As did the 9/11 commission and the Senate Intelligence Committee, which also studied intelligence lapses leading up to the American-led war against Iraq, the Silberman-Robb commission singled out some of the most familiar entities in the bureaucracy - the Central Intelligence Agency and the Federal Bureau of Investigation - as well as the huge National Security Agency, much of whose function is electronic eavesdropping and analysis.

"The C.I.A. and N.S.A. may be sleek and omniscient in the movies, but in real life they and other intelligence agencies are vast government bureaucracies," the nine-member commission told the president.

"They are bureaucracies filled with talented people and armed with sophisticated technological tools, but talent and tools do not suspend the iron laws of bureaucratic behavior," the commission said. "The intelligence community is a closed world, and many insiders admitted to us that it has an almost perfect record of resisting external recommendations."

And despite the allusion to the talented people within the bureaucracies, the commission hinted that intelligence agencies need more diversity in their ranks. "We need an intelligence community that is truly integrated, far more imaginative and willing to run risks, open to a new generation of Americans, and receptive to new technologies," the commission said.

The F.B.I. has made progress in shifting itself into an intelligence-gathering organization, but "it still has a long way to go," the commission said. Moreover, it said, the intelligence-reorganization act leaves the bureau's relationship to the new national intelligence director, John Negroponte, "especially murky."

The legislation that created Mr. Negroponte's position was fiercely debated on Capitol Hill. In the end, even though it invested the new national intelligence director with wide powers, those powers were still not as great as those envisioned by the commission that investigated the terror attacks of Sept. 11, 2001. That panel called for a director of national intelligence who would truly deserve the title "intelligence czar," as the post is known informally in Washington, and break down resistance to change.

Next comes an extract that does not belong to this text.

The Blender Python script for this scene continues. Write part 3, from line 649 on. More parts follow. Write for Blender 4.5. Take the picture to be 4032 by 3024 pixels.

"The D.N.I. cannot make this work unless he takes his legal authorities over budget, programs, personnel and priorities to the limit," the commission said. "It won't be easy to provide this leadership to the intelligence components of the Defense Department, or to the C.I.A. They are some of the government's most headstrong agencies. Sooner or later, they will try to run around - or over - the D.N.I."

Mr. Negroponte, a former ambassador to the United Nations and to the new Iraq, is no stranger to the ways of Washington.

The Silberman-Robb panel sought to avoid a condemning tone. "We have been humbled by the difficult judgments that had to be made about Iraq and its weapons programs," it said at one point. "We are humbled too by the complexity of the management and technical challenges intelligence professionals face today."